International 17 octobre 2018

Un « COOL » canadien? N’y pensez pas!

Le Canada pourrait-il resserrer les normes d’étiquetage afin de mieux identifier les produits laitiers 100 % canadiens et de limiter les impacts négatifs de l’Accord États-Unis–Mexique–Canada (AEUMC)? Non, répondent des spécialistes.

« C’est certainement possible, mais est-ce que le gouvernement va le faire? Absolument pas! » lance Maurice Doyon, professeur à l’Université Laval.
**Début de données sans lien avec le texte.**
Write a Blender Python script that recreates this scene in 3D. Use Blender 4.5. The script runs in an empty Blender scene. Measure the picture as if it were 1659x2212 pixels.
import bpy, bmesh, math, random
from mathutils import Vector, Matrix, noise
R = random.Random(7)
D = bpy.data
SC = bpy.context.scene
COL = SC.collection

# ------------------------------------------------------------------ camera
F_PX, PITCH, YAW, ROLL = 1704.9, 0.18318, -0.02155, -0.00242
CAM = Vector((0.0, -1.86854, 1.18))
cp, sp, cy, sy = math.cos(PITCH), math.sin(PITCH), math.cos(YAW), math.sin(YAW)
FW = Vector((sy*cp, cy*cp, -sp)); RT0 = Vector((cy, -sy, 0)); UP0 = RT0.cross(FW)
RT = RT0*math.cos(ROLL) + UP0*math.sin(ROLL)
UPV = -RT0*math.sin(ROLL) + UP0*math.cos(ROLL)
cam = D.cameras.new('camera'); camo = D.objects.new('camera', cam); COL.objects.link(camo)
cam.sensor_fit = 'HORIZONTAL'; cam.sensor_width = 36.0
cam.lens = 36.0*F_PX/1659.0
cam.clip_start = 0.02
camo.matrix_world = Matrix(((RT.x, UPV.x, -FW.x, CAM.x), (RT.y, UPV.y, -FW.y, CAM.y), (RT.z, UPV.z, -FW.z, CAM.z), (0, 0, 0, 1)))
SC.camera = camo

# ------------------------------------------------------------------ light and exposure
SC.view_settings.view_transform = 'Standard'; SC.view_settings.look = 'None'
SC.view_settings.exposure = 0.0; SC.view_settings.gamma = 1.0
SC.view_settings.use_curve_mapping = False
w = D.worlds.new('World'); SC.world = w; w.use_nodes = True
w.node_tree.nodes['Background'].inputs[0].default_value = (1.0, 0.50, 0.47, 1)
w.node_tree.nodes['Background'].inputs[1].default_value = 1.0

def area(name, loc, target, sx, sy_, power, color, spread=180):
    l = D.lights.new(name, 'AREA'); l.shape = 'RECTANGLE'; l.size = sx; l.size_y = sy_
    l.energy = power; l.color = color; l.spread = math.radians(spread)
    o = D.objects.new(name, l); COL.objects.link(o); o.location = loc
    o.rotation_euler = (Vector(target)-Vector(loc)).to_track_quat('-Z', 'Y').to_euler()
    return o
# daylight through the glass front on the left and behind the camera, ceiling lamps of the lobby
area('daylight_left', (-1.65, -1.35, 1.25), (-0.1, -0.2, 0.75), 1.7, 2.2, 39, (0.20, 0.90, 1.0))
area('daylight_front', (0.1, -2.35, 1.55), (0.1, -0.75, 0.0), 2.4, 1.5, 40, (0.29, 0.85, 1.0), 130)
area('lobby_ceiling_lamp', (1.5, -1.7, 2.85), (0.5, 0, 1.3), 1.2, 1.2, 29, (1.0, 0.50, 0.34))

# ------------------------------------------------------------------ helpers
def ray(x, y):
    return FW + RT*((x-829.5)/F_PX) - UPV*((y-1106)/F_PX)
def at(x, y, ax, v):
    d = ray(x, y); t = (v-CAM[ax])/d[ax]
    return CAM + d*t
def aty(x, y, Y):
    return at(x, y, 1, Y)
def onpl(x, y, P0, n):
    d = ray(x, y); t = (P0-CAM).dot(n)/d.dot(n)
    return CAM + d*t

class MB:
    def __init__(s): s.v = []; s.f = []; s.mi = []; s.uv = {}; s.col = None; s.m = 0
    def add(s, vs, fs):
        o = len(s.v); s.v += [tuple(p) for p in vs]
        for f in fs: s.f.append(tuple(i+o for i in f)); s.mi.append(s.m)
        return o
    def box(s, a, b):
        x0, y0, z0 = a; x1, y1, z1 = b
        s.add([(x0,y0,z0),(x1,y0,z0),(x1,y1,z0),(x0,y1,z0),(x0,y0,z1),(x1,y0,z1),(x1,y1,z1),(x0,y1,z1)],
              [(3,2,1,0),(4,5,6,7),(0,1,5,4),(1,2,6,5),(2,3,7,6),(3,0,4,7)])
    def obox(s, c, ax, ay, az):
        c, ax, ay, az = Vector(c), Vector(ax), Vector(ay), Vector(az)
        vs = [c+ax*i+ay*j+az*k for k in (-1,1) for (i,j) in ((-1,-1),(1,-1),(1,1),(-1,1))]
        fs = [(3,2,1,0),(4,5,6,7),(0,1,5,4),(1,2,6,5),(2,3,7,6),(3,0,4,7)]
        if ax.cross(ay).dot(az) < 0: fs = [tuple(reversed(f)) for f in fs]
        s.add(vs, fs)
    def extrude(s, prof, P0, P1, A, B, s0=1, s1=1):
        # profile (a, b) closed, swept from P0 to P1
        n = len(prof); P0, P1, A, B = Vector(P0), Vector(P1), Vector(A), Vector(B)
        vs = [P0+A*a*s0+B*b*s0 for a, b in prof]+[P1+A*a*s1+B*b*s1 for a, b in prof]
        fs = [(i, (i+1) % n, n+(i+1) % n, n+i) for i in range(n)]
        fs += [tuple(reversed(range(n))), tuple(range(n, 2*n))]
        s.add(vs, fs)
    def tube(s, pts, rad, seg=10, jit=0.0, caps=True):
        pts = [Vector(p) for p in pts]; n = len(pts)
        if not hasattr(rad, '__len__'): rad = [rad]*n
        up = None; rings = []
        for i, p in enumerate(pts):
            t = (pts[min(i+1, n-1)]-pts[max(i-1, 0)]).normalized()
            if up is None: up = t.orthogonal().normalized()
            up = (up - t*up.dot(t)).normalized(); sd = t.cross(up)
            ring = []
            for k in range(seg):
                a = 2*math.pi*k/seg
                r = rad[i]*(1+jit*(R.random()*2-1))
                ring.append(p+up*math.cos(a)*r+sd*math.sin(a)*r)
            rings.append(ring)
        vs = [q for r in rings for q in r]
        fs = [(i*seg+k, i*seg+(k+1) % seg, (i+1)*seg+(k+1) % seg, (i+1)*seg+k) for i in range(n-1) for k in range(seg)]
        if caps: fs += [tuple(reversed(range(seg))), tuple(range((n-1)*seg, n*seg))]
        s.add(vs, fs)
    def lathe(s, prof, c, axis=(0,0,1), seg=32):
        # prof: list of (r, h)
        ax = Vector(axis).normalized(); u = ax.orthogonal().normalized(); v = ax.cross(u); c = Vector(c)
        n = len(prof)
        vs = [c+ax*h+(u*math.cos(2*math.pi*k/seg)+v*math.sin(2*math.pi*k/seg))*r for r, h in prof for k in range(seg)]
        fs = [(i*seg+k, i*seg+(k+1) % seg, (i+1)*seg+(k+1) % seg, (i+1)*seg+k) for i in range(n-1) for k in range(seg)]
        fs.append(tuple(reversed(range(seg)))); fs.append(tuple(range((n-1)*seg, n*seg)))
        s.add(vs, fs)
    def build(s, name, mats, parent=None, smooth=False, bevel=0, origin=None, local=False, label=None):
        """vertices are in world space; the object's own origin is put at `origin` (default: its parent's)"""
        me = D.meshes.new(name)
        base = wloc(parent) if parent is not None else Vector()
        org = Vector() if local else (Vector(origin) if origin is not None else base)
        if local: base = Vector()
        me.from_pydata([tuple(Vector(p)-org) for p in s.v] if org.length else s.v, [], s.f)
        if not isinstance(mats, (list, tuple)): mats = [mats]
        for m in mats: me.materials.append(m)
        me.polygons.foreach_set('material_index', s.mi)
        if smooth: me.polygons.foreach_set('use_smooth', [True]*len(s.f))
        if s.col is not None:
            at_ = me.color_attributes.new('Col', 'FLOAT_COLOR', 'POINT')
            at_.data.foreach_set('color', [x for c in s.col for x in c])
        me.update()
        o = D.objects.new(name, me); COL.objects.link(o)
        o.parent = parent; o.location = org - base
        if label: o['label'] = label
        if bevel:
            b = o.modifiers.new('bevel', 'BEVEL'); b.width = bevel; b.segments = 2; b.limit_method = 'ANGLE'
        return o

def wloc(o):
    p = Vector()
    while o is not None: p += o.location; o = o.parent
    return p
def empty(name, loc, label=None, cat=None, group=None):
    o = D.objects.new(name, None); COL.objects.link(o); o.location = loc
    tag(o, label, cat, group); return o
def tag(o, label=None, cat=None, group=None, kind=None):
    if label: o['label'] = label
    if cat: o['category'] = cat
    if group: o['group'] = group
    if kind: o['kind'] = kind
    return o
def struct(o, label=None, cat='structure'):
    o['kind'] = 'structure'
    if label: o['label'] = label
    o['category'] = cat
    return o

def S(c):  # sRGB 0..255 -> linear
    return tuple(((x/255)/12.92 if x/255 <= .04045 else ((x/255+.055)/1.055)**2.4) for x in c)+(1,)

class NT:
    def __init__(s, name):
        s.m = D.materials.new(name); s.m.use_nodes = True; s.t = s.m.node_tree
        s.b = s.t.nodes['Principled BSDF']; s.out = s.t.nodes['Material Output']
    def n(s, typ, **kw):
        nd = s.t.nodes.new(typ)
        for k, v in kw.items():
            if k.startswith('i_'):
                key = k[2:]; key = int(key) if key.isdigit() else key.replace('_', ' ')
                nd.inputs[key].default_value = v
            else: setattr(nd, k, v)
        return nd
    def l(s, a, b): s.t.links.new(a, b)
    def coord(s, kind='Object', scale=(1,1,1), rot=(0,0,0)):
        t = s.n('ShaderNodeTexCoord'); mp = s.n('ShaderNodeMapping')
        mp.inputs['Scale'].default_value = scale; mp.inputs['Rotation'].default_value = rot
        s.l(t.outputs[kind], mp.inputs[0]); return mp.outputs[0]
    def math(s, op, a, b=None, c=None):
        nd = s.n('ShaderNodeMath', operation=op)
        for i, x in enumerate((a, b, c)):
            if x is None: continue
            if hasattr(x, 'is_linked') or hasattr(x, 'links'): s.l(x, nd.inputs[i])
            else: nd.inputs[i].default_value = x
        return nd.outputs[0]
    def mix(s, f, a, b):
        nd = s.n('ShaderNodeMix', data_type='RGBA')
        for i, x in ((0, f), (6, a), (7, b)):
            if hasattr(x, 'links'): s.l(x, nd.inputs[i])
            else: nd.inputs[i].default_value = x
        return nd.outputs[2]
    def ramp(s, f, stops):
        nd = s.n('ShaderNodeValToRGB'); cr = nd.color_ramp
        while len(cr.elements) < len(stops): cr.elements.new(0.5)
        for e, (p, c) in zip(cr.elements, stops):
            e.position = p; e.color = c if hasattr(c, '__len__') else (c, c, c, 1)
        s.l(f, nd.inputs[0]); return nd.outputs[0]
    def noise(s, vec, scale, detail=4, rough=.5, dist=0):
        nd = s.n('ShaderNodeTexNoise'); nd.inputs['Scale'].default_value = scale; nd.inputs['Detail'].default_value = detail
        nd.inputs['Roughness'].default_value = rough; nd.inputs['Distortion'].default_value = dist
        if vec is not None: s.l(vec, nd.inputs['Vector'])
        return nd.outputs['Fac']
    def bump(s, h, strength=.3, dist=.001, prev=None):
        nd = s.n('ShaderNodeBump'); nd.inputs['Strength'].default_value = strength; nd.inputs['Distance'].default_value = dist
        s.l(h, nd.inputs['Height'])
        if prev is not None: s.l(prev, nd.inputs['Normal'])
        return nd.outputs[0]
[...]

De l’avis de l’économiste agroalimentaire, Ottawa n’a pas la volonté politique de légiférer sur l’étiquetage.

« Il n’y aurait eu aucun problème avec les importations de lait diafiltré des États-Unis si les deux agences fédérales [NDLR : l’Agence des services frontaliers et l’Agence canadienne d’inspection des aliments] l’avaient classé de la même façon. Le gouvernement n’a jamais voulu s’en mêler », raconte-t-il. 
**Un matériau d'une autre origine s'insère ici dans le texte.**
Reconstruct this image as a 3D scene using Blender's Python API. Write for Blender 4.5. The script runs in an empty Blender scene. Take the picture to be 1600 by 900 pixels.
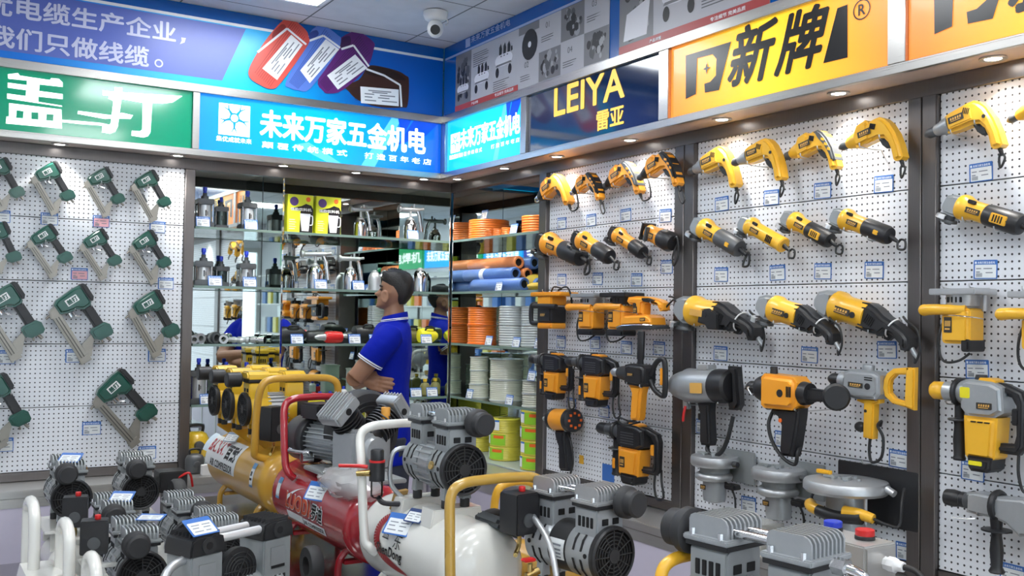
import bpy, bmesh, math, random
from mathutils import Matrix, Vector, Euler
random.seed(7)
SC = bpy.context.scene
COL = SC.collection
PI = math.pi
V = Vector

# ------------------------------------------------------------------ camera
CAM = V((0.0, 0.0, 1.55))
FW = V((0.52935361, 0.84797837, 0.02678517))
RT = V((0.84795816, -0.52983365, 0.0155968))
UP = V((-0.02741744, -0.01445648, 0.99951953))
FPX = 1538.87
cd = bpy.data.cameras.new('camera'); cam = bpy.data.objects.new('camera', cd); COL.objects.link(cam)
cd.sensor_width = 36.0; cd.lens = FPX / 1600 * 36.0; cd.clip_start = 0.05; cd.clip_end = 100
cam.matrix_world = Matrix(((RT.x, UP.x, -FW.x, CAM.x), (RT.y, UP.y, -FW.y, CAM.y), (RT.z, UP.z, -FW.z, CAM.z), (0, 0, 0, 1)))
SC.camera = cam
# ------------------------------------------------------------------ world, exposure
w = bpy.data.worlds.new('world'); SC.world = w; w.use_nodes = True
bg = w.node_tree.nodes['Background']; bg.inputs[0].default_value = (0.80, 0.90, 1.0, 1); bg.inputs[1].default_value = 2.6
SC.view_settings.view_transform = 'Standard'; SC.view_settings.look = 'None'
SC.view_settings.exposure = 0.28; SC.view_settings.gamma = 1.0; SC.view_settings.use_curve_mapping = False
PANEL_E = 15.5      # ceiling panels
SPOT_W = 12.0        # each downlight
# ------------------------------------------------------------------ room numbers (metres)
XR, YL = 2.705, 5.0          # pegboard planes: right wall x = XR, left wall y = YL
XS, YB, YF = -1.9, -6.0, 5.36  # side wall, shop front, wall behind the cabinets
ZC = 3.03                    # ceiling
ZT = 0.755                   # counter top
DEP = 0.34                   # cabinet depth behind the pegboard planes

def ray(u, v): return FW + RT * ((u - 800) / FPX) - UP * ((v - 450) / FPX)
def onY(u, v, y): d = ray(u, v); return CAM + d * (y / d.y)
def onX(u, v, x): d = ray(u, v); return CAM + d * (x / d.x)
def onZ(u, v, z): d = ray(u, v); return CAM + d * ((z - CAM.z) / d.z)
def WL(u, v, off=0.0): return onY(u, v, YL - off)
def WR(u, v, off=0.0): return onX(u, v, XR - off)
def deep(u, v, d): return CAM + ray(u, v) * d

# ------------------------------------------------------------------ materials
MATS = {}
def mat(name, col, rough=0.5, metal=0.0, noise=0.06, scale=40.0, bump=0.0, coat=0.0, emit=0.0, trans=0.0, ecol=None, aniso=None, alpha=1.0, spec=0.5):
    if name in MATS: return MATS[name]
    m = bpy.data.materials.new(name); m.use_nodes = True
    nt = m.node_tree; n = nt.nodes; L = nt.links; b = n['Principled BSDF']
    c = (col[0], col[1], col[2], 1)
    b.inputs['Base Color'].default_value = c
    b.inputs['Roughness'].default_value = rough; b.inputs['Metallic'].default_value = metal
    b.inputs['Coat Weight'].default_value = coat; b.inputs['Coat Roughness'].default_value = 0.08
    b.inputs['Specular IOR Level'].default_value = spec
    if trans: b.inputs['Transmission Weight'].default_value = trans; b.inputs['IOR'].default_value = 1.45
    if alpha < 1: b.inputs['Alpha'].default_value = alpha
    if emit:
        b.inputs['Emission Color'].default_value = (*(ecol or col), 1); b.inputs['Emission Strength'].default_value = emit
    tc = n.new('ShaderNodeTexCoord'); nz = n.new('ShaderNodeTexNoise'); nz.inputs['Scale'].default_value = scale; nz.inputs['Detail'].default_value = 3
    if aniso:
        mp = n.new('ShaderNodeMapping'); mp.inputs['Scale'].default_value = aniso
        L.new(tc.outputs['Object'], mp.inputs[0]); L.new(mp.outputs[0], nz.inputs['Vector'])
    else: L.new(tc.outputs['Object'], nz.inputs['Vector'])
    if noise and not emit:
        mx = n.new('ShaderNodeMix'); mx.data_type = 'RGBA'; mx.inputs[6].default_value = tuple(max(0, x * (1 - noise)) for x in c[:3]) + (1,)
        mx.inputs[7].default_value = tuple(min(1, x * (1 + noise)) for x in c[:3]) + (1,)
        L.new(nz.outputs['Fac'], mx.inputs[0]); L.new(mx.outputs[2], b.inputs['Base Color'])
        mr = n.new('ShaderNodeMapRange'); mr.inputs[3].default_value = max(0.01, rough - noise * 0.8); mr.inputs[4].default_value = min(1, rough + noise * 0.8)
        L.new(nz.outputs['Fac'], mr.inputs[0]); L.new(mr.outputs[0], b.inputs['Roughness'])
    if bump:
        bp = n.new('ShaderNodeBump'); bp.inputs['Strength'].default_value = bump; bp.inputs['Distance'].default_value = 0.002
        L.new(nz.outputs['Fac'], bp.inputs['Height']); L.new(bp.outputs[0], b.inputs['Normal'])
    MATS[name] = m; return m

def gridmat(name, base, line, cell, width, axes=(0, 2), dots=False, rough=0.5, off=(0, 0), soft=0.0, noise=0.0, bump=0.0):
    """a repeating pattern on object coordinates: round holes (dots) or joint lines"""
    m = bpy.data.materials.new(name); m.use_nodes = True
    nt = m.node_tree; n = nt.nodes; L = nt.links; b = n['Principled BSDF']; b.inputs['Roughness'].default_value = rough
    tc = n.new('ShaderNodeTexCoord'); sp = n.new('ShaderNodeSeparateXYZ'); L.new(tc.outputs['Object'], sp.inputs[0])
    def M(op, a, c=None):
        q = n.new('ShaderNodeMath'); q.operation = op
        for i, x in enumerate((a, c)):
            if x is None: continue
            if isinstance(x, (int, float)): q.inputs[i].default_value = x
            else: L.new(x, q.inputs[i])
        return q.outputs[0]
    ds = []
    for i, a in enumerate(axes):
        ce = cell[i] if isinstance(cell, tuple) else cell
        t = M('DIVIDE', M('ADD', sp.outputs[a], off[i]), ce)
        fr = M('SUBTRACT', M('FRACT', t), 0.5)
        ds.append(M('MULTIPLY', M('ABSOLUTE', fr), ce))
    if dots:
        d = M('SQRT', M('ADD', M('MULTIPLY', ds[0], ds[0]), M('MULTIPLY', ds[1], ds[1])))
        fac = M('LESS_THAN', d, width)
    else:
        h = [ (cell[i] if isinstance(cell, tuple) else cell) / 2 - width for i in (0, 1)]
        fac = M('MAXIMUM', M('GREATER_THAN', ds[0], h[0]), M('GREATER_THAN', ds[1], h[1]))
    mx = n.new('ShaderNodeMix'); mx.data_type = 'RGBA'; mx.inputs[6].default_value = (*base, 1); mx.inputs[7].default_value = (*line, 1)
    L.new(fac, mx.inputs[0])
    out = mx.outputs[2]
    if noise:
        nz = n.new('ShaderNodeTexNoise'); nz.inputs['Scale'].default_value = 9; nz.inputs['Detail'].default_value = 6; L.new(tc.outputs['Object'], nz.inputs['Vector'])
        m2 = n.new('ShaderNodeMix'); m2.data_type = 'RGBA'; m2.blend_type = 'MULTIPLY'; m2.inputs[0].default_value = 1
        cr = n.new('ShaderNodeMapRange'); cr.inputs[3].default_value = 1 - noise; cr.inputs[4].default_value = 1 + noise
        L.new(nz.outputs['Fac'], cr.inputs[0]); L.new(out, m2.inputs[6]); L.new(cr.outputs[0], m2.inputs[7]); out = m2.outputs[2]
    L.new(out, b.inputs['Base Color'])
    MATS[name] = m; return m

STEEL = mat('brushed_steel', (0.56, 0.55, 0.53), 0.34, 0.8, 0.10, 6, aniso=(2, 2, 90))
STEELX = mat('brushed_steel_strip', (0.50, 0.49, 0.47), 0.30, 1.0, 0.10, 6, aniso=(1, 1, 120))
DSTEEL = mat('dark_steel_post', (0.17, 0.155, 0.15), 0.36, 0.85, 0.12, 8, aniso=(60, 60, 1))
SOFF = mat('soffit_laminate', (0.50, 0.42, 0.39), 0.5, 0.0, 0.08, 20)
CHROME = mat('chrome', (0.75, 0.75, 0.76), 0.15, 1.0, 0.03)
ALU = mat('cast_aluminium', (0.52, 0.53, 0.54), 0.42, 0.75, 0.07, 60, bump=0.15)
SILV = mat('silver_paint', (0.42, 0.44, 0.455), 0.36, 0.5, 0.05, 80)
GREYP = mat('grey_paint', (0.33, 0.35, 0.355), 0.42, 0.3, 0.06, 50, bump=0.1)
DGREY = mat('dark_grey_metal', (0.10, 0.105, 0.11), 0.42, 0.4, 0.1)
BLACK = mat('black_plastic', (0.018, 0.018, 0.02), 0.42, 0.0, 0.1)
RUBBER = mat('black_rubber', (0.028, 0.028, 0.03), 0.62, 0.0, 0.15, 30)
DARK = mat('dark_gap', (0.006, 0.006, 0.007), 0.7, 0, 0)
YEL = mat('yellow_tool_plastic', (0.86, 0.46, 0.03), 0.36, 0, 0.04, coat=0.25)
ORA = mat('orange_tool_plastic', (0.90, 0.36, 0.025), 0.38, 0, 0.04, coat=0.2)
MUST = mat('mustard_enamel', (0.60, 0.33, 0.035), 0.30, 0, 0.05, 12, coat=0.6)
BROWN = mat('ochre_enamel', (0.50, 0.30, 0.05), 0.28, 0, 0.05, 12, coat=0.6)
PUMPY = mat('yellow_pump_enamel', (0.80, 0.50, 0.03), 0.28, 0, 0.04, 12, coat=0.6)
REDE = mat('red_enamel', (0.40, 0.018, 0.028), 0.24, 0, 0.05, 12, coat=0.8)
WHTE = mat('white_enamel', (0.74, 0.73, 0.68), 0.26, 0, 0.04, 10, coat=0.7)
GREEN = mat('green_tool_enamel', (0.008, 0.075, 0.052), 0.32, 0.1, 0.08, coat=0.3)
NICKEL = mat('nickel_plate', (0.56, 0.52, 0.46), 0.30, 1.0, 0.08, 30)
BRASS = mat('brass', (0.62, 0.44, 0.16), 0.28, 1.0, 0.06)
REDP = mat('red_plastic', (0.62, 0.02, 0.02), 0.35, 0, 0.05)
BLUEP = mat('blue_plastic', (0.02, 0.05, 0.55), 0.3, 0, 0.05)
WHITEP = mat('white_plastic', (0.80, 0.80, 0.80), 0.4, 0, 0.03)
PAPER = mat('white_card', (0.76, 0.79, 0.80), 0.5, 0, 0.03)
PRED = mat('pink_card', (0.85, 0.45, 0.50), 0.5, 0, 0.05)
TAGB = mat('tag_blue', (0.045, 0.16, 0.50), 0.35, 0, 0.04)
TAGL = mat('tag_light_print', (0.75, 0.85, 0.95), 0.5, 0, 0.0)
INK = mat('grey_ink', (0.22, 0.24, 0.28), 0.6, 0, 0.0)
PLATE = mat('tool_nameplate', (0.04, 0.035, 0.03), 0.35, 0, 0.1)
PLATEO = mat('nameplate_print', (0.75, 0.42, 0.10), 0.4, 0, 0.05)
WIREC = mat('cable_sheath', (0.015, 0.015, 0.016), 0.5, 0, 0.1)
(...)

« Les producteurs ont trouvé une solution économique [avec la classe 7]. Ils ont fait ce que le fédéral leur a demandé de faire et voilà qu’il conclut une entente qui leur enlève ça. C’est extrêmement ironique », affirme M. Doyon. Il serait surprenant que le gouvernement Trudeau soit maintenant enclin à resserrer l’étiquetage des produits laitiers. « Il vient juste de signer l’accord et les Américains percevraient ça de façon négative », prédit le professeur. 

Pourtant, les États-Unis sont passés maîtres dans l’art d’étiqueter leurs denrées afin de les distinguer de la concurrence. Leur réglementation portant sur l’étiquetage du pays d’origine pour les viandes (Country of Origin Labeling ou COOL) a donné bien des maux de tête aux éleveurs de bœufs et de porcs du Canada qui exportent leurs produits aux États-Unis. Après huit ans de contestation, le Canada a finalement obtenu gain de cause devant l’Organisation mondiale du commerce (OMC), rappelle Don Buckingham, président et directeur général de l’Institut canadien des politiques agroalimentaires (ICPA). Toute initiative du gouvernement canadien visant à resserrer l’étiquetage pourrait être considérée comme une entrave au commerce et faire l’objet d’une plainte à l’OMC, ajoute M. Buckingham. Pour le dirigeant, des initiatives privées seraient plus faciles à mettre en place.

Maurice Doyon estime pour sa part que la solution passe par les chaînes d’alimentation. « Si les chaînes perçoivent un avantage compétitif, si elles voient que les consommateurs y tiennent mordicus, elles vont mettre de la pression », croit-il.